Write the listing out again, all of it, word for word.

◆ **Given data**
►
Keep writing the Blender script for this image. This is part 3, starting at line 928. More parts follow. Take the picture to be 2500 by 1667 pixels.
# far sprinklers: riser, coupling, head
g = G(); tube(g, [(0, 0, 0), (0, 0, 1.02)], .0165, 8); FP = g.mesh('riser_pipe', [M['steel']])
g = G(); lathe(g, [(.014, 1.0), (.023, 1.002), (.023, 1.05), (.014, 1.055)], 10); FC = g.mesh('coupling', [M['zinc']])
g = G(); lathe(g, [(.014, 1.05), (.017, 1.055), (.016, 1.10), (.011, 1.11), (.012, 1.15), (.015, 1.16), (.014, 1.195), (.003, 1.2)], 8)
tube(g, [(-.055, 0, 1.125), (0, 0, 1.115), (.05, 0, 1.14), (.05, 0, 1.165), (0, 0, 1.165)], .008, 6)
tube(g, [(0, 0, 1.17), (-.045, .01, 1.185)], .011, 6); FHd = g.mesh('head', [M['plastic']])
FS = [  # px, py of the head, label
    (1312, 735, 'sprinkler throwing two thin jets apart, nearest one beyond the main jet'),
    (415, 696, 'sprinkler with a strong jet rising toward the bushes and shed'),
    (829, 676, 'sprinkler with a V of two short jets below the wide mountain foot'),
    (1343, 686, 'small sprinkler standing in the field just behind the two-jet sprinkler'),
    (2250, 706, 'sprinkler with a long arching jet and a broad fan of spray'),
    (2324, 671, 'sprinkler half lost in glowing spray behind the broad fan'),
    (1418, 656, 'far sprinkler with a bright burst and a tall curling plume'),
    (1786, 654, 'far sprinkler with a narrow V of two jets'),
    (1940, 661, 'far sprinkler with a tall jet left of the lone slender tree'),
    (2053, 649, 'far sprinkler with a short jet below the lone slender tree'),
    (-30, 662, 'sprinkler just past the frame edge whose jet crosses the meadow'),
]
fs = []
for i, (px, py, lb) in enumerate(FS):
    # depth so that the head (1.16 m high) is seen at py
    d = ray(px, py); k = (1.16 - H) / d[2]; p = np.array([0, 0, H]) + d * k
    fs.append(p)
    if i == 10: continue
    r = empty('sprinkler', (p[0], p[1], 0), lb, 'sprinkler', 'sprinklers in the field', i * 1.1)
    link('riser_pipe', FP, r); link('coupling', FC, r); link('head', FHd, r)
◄
◆ **Written answer**
Keep writing the Blender script for this image. This is part 3, starting at line 928. More parts follow. Take the picture to be 2500 by 1667 pixels.
# far sprinklers: riser, coupling, head
g = G(); tube(g, [(0, 0, 0), (0, 0, 1.02)], .0165, 8); FP = g.mesh('riser_pipe', [M['steel']])
g = G(); lathe(g, [(.014, 1.0), (.023, 1.002), (.023, 1.05), (.014, 1.055)], 10); FC = g.mesh('coupling', [M['zinc']])
g = G(); lathe(g, [(.014, 1.05), (.017, 1.055), (.016, 1.10), (.011, 1.11), (.012, 1.15), (.015, 1.16), (.014, 1.195), (.003, 1.2)], 8)
tube(g, [(-.055, 0, 1.125), (0, 0, 1.115), (.05, 0, 1.14), (.05, 0, 1.165), (0, 0, 1.165)], .008, 6)
tube(g, [(0, 0, 1.17), (-.045, .01, 1.185)], .011, 6); FHd = g.mesh('head', [M['plastic']])
FS = [  # px, py of the head, label
    (1312, 735, 'sprinkler throwing two thin jets apart, nearest one beyond the main jet'),
    (415, 696, 'sprinkler with a strong jet rising toward the bushes and shed'),
    (829, 676, 'sprinkler with a V of two short jets below the wide mountain foot'),
    (1343, 686, 'small sprinkler standing in the field just behind the two-jet sprinkler'),
    (2250, 706, 'sprinkler with a long arching jet and a broad fan of spray'),
    (2324, 671, 'sprinkler half lost in glowing spray behind the broad fan'),
    (1418, 656, 'far sprinkler with a bright burst and a tall curling plume'),
    (1786, 654, 'far sprinkler with a narrow V of two jets'),
    (1940, 661, 'far sprinkler with a tall jet left of the lone slender tree'),
    (2053, 649, 'far sprinkler with a short jet below the lone slender tree'),
    (-30, 662, 'sprinkler just past the frame edge whose jet crosses the meadow'),
]
fs = []
for i, (px, py, lb) in enumerate(FS):
    # depth so that the head (1.16 m high) is seen at py
    d = ray(px, py); k = (1.16 - H) / d[2]; p = np.array([0, 0, H]) + d * k
    fs.append(p)
    if i == 10: continue
    r = empty('sprinkler', (p[0], p[1], 0), lb, 'sprinkler', 'sprinklers in the field', i * 1.1)
    link('riser_pipe', FP, r); link('coupling', FC, r); link('head', FHd, r)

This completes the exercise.